BY Kevin DeYoung
October 9, 2012

If there are any aspiring doctoral students out there looking for a profitable subject for research and writing, may I suggest to you the subject of church unity. For the past hundred years, church unity has largely been a liberal concern. At times the concern has been an admirable reminder, or a necessary rebuke, that our unity cannot be merely “spiritual.”  At other times, unity has been a blunt instrument with which to bludgeon conservatives who don’t share the same doctrinal latitudinarianism and ecumenical pipe dreams. “Unity” has become a byword among evangelicals, especially those in mixed denominations who can be shamed into silence by the mere whisper of the word.

But no matter the abuse, we must conclude from Scripture that the union and happy communion of the saints are precious to God.

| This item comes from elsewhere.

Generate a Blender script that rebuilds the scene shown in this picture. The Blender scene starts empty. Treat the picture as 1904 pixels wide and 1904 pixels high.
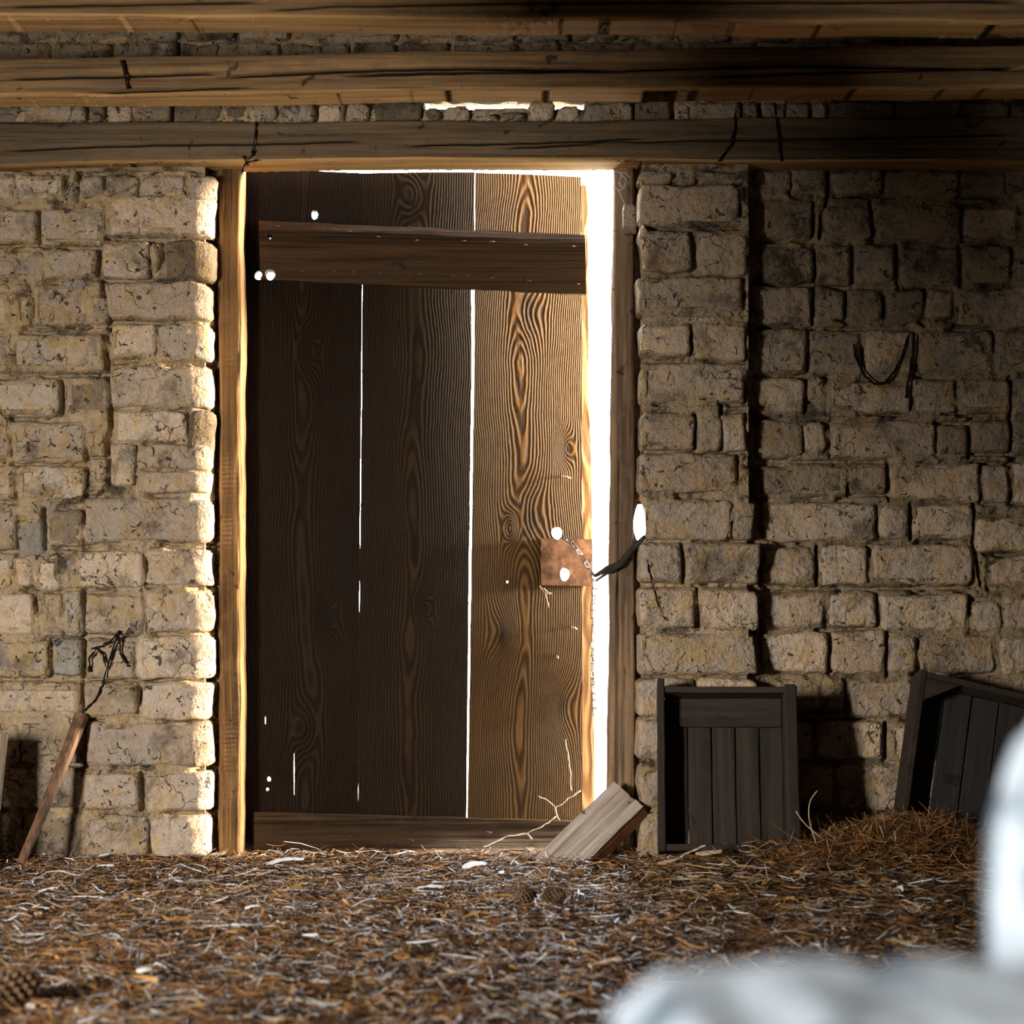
import bpy, bmesh, math, random
import numpy as np
from mathutils import Vector, Matrix, noise as mn

scn = bpy.context.scene
C = scn.collection
random.seed(7)
R = math.radians

# ------------------------------------------------------------------ camera, light, exposure
S = 0.00147          # metres per photo pixel on the wall plane (y = 0)
D = 5.0              # camera distance to the wall plane
CZ = 0.74            # camera height
cam_d = bpy.data.cameras.new('camera')
cam = bpy.data.objects.new('camera', cam_d); C.objects.link(cam)
cam.location = (0, -D, CZ); cam.rotation_euler = (R(90), 0, 0)
cam_d.sensor_width = 36.0; cam_d.lens = 36.0 * (D / S) / 1904.0
cam_d.shift_y = 148.0 / 1904.0
cam_d.clip_start = 0.05
cam_d.dof.use_dof = True; cam_d.dof.focus_distance = 5.06; cam_d.dof.aperture_fstop = 2.9
scn.camera = cam

world = bpy.data.worlds.new('sky'); scn.world = world; world.use_nodes = True
bg = world.node_tree.nodes['Background']
bg.inputs[0].default_value = (0.84, 0.92, 1.0, 1); bg.inputs[1].default_value = 40.0

def light(name, kind, loc, target=None, rot=None, **kw):
    l = bpy.data.lights.new(name, kind); o = bpy.data.objects.new(name, l); C.objects.link(o)
    o.location = loc
    if target is not None:
        o.rotation_euler = (Vector(target) - Vector(loc)).to_track_quat('-Z', 'Y').to_euler()
    if rot is not None: o.rotation_euler = rot
    for k, v in kw.items(): setattr(l, k, v)
    return o
# low hazy evening sun raking along the outside of the wall
SUN = Vector((-1.0, -0.138, -0.13))
light('sun', 'SUN', (6, 2, 3), target=Vector((6, 2, 3)) + SUN, energy=46.0, angle=R(8), color=(1, 0.76, 0.50))
# daylight falling in through the small window in the rear wall, left of the camera
light('rear_window_daylight', 'AREA', (-2.35, -3.86, 0.85), target=(0.05, 0.0, 0.42),
      energy=41.0, shape='RECTANGLE', size=0.40, size_y=0.66, spread=R(90), color=(1.0, 0.89, 0.75))
# portals that guide sky light through the openings
def portal(name, loc, rot, sx, sy):
    o = light(name, 'AREA', loc, rot=rot, shape='RECTANGLE', size=sx, size_y=sy); o.data.cycles.is_portal = True
portal('door_slit_portal', (0.25, 0.32, 1.0), (R(-90), 0, 0), 0.34, 2.2)
portal('rear_window_portal', (-2.35, -4.25, 0.85), (R(90), 0, 0), 0.46, 0.80)
portal('sky_blocker_portal', (-1.91, -5.55, 1.15), (R(90), 0, R(-90)), 1.3, 1.3)
vs = scn.view_settings
vs.view_transform = 'Standard'; vs.look = 'None'; vs.exposure = 0.0; vs.gamma = 1.0; vs.use_curve_mapping = False
scn.cycles.use_denoising = True
scn.cycles.max_bounces = 4; scn.cycles.diffuse_bounces = 3; scn.cycles.glossy_bounces = 1; scn.cycles.transmission_bounces = 0; scn.cycles.volume_bounces = 0
scn.cycles.use_adaptive_sampling = True; scn.cycles.adaptive_threshold = 0.08; scn.cycles.adaptive_min_samples = 12
scn.cycles.sample_clamp_indirect = 4.0

# ------------------------------------------------------------------ helpers
def W(px, py, y=0.0):
    k = S * (D + y) / D
    return Vector(((px - 952) * k, y, CZ - (py - 1100) * k))

def tag(o, label=None, cat=None, group=None, kind=None):
    if label: o['label'] = label
    if cat: o['category'] = cat
    if group: o['group'] = group
    if kind: o['kind'] = kind
    return o

def mesh_obj(name, verts, faces, mat, parent=None, loc=None, smooth=True):
    m = bpy.data.meshes.new(name)
    m.from_pydata([tuple(v) for v in verts], [], faces)
    m.update()
    if mat: m.materials.append(mat)
    if smooth:
        m.polygons.foreach_set('use_smooth', [True] * len(m.polygons))
    o = bpy.data.objects.new(name, m); C.objects.link(o)
    if loc is not None: o.location = loc
    if parent: o.parent = parent
    return o

def empty(name, loc, rot=(0, 0, 0)):
    o = bpy.data.objects.new(name, None); C.objects.link(o)
    o.location = loc; o.rotation_euler = rot; o.empty_display_size = 0.05
    return o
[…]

Just as importantly, it’s easy to see how problems of “unity,” even among Bible-believing  Christians, continue to baffle and confuse. Can Baptists partner with Presbyterians? Can we associate with those who associate with those we wouldn’t associate with? What is the role for denominations? What is the role for broad parachurch ministries or organizations? How should we understand confessional identity? If we are to have unity in essentials, what are those essentials? Where should Christians agree to disagree? Where should churches agree to disagree? What are the right doctrinal boundaries for churches, for denominations, for movements, for institutions, for friends?